Snort 3.0 is built to run any type of traffic and to handle any type of network security task, he says. “If you want to implement a firewall in Snort, you can do that,” and it could encompass change and anomaly detection, for instance, as well.

One of the key improvements in the new Snort is that it’s less susceptible to IDS/IPS evasion or bypass attacks, where attackers sneak past the devices. Roesch says Snort 3.0 doesn’t have to be manually fed rules: “You teach Snort what the network looks like so it can defend itself accordingly. It tunes itself.

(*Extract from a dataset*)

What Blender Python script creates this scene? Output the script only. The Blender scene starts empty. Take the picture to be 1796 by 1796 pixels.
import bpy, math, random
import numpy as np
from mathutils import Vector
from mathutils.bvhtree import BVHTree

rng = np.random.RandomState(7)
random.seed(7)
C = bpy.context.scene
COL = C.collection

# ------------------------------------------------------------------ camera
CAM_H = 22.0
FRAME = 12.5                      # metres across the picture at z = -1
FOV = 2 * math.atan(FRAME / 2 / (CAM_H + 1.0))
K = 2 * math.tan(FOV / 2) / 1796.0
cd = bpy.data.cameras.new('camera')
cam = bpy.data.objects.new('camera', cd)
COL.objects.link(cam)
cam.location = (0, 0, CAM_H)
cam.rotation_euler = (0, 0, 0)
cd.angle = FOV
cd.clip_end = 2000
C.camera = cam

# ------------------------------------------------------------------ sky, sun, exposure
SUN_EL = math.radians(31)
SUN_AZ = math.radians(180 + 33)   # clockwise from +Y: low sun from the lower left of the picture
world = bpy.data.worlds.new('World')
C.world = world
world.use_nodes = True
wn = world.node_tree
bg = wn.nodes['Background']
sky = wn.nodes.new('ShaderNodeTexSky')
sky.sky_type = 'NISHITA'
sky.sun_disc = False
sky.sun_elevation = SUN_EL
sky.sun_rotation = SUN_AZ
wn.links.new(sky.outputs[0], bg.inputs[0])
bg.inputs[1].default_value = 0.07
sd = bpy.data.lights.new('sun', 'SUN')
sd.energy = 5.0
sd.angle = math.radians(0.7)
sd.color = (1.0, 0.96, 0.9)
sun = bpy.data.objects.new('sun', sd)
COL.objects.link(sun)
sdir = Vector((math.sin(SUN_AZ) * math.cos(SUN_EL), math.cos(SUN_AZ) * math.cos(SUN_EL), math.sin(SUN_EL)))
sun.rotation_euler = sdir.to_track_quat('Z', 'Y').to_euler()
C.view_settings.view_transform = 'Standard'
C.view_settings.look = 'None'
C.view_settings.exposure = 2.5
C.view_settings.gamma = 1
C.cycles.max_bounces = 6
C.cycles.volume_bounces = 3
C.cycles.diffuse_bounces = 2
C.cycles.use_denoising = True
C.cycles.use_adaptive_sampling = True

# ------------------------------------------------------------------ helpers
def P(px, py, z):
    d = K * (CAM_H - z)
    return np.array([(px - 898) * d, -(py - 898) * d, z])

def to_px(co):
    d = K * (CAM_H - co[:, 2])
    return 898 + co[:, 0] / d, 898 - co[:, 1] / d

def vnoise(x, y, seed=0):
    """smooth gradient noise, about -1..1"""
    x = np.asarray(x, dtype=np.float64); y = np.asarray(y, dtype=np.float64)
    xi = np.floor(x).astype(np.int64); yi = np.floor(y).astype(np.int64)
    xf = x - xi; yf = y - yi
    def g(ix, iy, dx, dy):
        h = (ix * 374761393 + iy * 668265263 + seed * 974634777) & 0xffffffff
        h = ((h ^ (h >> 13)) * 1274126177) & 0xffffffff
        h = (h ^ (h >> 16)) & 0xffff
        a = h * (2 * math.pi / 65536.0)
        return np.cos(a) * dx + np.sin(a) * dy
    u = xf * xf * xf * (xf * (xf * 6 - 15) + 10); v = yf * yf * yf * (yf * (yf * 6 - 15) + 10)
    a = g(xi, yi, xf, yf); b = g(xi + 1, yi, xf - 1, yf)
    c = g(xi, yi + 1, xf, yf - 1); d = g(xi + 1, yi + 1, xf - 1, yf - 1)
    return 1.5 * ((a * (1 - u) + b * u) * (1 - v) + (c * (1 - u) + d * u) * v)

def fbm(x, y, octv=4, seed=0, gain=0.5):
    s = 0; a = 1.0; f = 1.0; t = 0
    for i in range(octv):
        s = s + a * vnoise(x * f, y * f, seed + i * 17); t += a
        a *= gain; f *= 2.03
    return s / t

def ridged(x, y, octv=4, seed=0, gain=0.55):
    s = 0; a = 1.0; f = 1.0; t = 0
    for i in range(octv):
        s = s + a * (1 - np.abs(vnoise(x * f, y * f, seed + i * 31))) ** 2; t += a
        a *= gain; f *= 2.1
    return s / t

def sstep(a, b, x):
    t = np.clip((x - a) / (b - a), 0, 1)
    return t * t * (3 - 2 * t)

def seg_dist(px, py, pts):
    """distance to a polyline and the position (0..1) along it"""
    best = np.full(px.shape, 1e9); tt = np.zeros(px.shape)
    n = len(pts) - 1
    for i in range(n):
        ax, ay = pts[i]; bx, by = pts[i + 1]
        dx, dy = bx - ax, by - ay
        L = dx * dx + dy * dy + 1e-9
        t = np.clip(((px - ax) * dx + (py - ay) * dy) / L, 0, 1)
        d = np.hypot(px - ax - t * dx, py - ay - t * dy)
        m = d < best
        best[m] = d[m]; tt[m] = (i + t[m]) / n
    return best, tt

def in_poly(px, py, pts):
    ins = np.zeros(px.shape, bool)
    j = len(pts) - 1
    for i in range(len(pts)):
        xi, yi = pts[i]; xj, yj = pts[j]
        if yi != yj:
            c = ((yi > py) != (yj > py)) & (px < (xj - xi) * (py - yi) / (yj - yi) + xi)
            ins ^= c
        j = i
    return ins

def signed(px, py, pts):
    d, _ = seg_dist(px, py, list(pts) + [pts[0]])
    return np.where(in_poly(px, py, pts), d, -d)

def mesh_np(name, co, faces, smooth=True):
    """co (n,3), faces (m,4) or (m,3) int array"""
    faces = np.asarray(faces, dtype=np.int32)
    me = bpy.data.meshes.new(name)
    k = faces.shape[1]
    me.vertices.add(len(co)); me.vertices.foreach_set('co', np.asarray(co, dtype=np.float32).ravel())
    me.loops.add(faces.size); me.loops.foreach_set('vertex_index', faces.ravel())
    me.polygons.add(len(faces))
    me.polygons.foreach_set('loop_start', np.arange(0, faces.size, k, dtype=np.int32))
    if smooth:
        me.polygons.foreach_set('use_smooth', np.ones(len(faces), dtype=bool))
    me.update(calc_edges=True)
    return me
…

My end goal is to have a self-tuning protection engine.”

The new Snort 3.0 engine also supports more hardware acceleration: “You’ll be running Snort on bigger and faster networks, so in version 3 we made it easier to add hardware acceleration to it,” he says.

And yes, it will be backwards-compatible with Snort V2. Roesch says the open-source beta of Snort 3.0, which will be released next quarter, includes a Snort V2 engine module running atop the Snort 3.0 platform. That will allow Snort V2 users to more easily get accustomed to the new version, he says. “Snort 3 is going to be an upgrade,” Roesch says.